--- DATASET CONTENT ---
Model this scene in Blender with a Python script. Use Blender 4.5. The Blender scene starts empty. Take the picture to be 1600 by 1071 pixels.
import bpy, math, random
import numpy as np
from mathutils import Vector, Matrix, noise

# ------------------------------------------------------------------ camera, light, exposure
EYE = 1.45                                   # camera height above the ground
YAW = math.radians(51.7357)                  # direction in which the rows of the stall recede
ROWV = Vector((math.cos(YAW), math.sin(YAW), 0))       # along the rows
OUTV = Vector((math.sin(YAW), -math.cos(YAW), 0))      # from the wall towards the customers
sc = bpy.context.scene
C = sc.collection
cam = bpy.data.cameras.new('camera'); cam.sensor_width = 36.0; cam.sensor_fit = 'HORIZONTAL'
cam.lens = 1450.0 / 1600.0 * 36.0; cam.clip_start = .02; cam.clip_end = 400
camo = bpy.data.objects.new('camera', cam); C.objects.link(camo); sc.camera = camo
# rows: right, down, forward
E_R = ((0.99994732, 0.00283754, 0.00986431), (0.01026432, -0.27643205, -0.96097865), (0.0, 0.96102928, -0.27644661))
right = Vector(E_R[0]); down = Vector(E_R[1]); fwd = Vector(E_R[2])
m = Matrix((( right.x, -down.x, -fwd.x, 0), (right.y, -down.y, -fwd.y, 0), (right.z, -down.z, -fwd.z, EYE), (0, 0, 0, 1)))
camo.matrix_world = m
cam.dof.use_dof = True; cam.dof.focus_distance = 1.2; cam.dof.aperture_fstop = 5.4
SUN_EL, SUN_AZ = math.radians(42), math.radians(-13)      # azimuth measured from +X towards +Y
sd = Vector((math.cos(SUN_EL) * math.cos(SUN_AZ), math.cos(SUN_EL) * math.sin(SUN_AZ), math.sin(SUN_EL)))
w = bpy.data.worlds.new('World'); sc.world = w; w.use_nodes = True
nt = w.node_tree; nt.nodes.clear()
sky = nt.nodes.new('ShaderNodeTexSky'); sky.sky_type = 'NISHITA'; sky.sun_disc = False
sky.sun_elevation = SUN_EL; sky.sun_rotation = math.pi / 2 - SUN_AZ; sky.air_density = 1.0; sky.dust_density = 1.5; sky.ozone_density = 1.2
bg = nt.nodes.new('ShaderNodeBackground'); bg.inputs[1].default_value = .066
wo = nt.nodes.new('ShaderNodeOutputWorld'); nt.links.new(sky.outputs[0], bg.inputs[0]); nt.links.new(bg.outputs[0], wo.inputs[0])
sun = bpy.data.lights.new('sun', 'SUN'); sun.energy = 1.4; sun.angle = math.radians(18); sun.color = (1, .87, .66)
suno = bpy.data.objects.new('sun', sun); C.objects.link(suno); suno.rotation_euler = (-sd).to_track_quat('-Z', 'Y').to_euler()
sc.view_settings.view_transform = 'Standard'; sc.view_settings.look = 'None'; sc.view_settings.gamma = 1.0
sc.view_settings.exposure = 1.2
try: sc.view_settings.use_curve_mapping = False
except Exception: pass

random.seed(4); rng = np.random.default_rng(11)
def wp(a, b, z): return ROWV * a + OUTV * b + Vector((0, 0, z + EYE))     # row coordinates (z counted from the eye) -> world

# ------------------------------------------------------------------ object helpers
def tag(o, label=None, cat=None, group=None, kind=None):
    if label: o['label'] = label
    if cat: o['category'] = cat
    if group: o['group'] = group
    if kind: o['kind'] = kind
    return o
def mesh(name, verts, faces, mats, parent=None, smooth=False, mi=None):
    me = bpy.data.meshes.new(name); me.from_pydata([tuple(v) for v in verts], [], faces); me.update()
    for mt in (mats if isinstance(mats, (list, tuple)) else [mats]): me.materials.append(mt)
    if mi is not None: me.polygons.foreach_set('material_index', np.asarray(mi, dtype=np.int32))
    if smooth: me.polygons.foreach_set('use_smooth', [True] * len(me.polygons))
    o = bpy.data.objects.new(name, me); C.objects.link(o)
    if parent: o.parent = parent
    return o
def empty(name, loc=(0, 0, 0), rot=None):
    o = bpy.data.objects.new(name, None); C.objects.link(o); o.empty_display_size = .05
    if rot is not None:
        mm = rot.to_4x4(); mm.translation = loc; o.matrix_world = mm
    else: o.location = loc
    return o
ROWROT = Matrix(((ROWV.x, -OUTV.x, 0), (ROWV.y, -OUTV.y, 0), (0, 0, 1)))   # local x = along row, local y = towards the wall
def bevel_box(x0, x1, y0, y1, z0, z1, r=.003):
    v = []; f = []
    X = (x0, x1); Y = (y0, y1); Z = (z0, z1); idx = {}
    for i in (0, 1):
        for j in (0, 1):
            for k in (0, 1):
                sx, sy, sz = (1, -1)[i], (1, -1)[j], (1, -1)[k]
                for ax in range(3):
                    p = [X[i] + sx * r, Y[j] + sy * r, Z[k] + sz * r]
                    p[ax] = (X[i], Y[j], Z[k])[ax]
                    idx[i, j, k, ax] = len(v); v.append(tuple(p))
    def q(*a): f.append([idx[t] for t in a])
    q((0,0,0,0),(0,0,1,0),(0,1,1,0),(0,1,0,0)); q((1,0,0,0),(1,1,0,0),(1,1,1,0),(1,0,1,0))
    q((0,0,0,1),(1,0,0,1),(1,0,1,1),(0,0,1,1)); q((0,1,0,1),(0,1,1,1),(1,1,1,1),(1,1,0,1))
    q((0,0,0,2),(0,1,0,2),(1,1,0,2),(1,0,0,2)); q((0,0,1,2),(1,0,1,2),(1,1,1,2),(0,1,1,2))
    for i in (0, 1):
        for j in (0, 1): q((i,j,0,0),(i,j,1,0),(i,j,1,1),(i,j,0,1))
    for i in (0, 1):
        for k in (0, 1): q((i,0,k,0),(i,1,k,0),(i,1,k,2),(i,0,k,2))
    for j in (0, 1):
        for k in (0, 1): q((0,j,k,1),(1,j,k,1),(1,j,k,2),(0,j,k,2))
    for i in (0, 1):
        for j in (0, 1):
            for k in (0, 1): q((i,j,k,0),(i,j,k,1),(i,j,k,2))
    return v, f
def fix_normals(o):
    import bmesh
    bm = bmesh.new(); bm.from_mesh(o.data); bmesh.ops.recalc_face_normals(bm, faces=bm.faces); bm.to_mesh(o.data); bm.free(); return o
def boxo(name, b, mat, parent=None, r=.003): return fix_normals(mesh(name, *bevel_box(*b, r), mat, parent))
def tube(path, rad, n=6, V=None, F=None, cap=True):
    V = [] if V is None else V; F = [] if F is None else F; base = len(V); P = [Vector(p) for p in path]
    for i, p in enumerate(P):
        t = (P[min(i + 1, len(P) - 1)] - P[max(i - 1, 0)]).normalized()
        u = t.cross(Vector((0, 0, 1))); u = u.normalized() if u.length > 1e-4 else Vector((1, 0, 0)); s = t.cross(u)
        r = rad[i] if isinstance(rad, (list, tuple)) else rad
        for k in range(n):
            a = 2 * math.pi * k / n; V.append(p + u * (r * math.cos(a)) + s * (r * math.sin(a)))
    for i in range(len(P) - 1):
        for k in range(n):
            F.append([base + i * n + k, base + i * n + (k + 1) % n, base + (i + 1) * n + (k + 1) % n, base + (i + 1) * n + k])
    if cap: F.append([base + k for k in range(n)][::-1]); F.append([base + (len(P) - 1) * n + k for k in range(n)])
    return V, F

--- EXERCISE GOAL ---
Quote verbatim the opening lines of the listing above, ending with the line where "from mathutils import Vector, Matrix, noise" appears; include both endpoints and nothing more.

--- WRITTEN SOLUTION ---
Model this scene in Blender with a Python script. Use Blender 4.5. The Blender scene starts empty. Take the picture to be 1600 by 1071 pixels.
import bpy, math, random
import numpy as np
from mathutils import Vector, Matrix, noise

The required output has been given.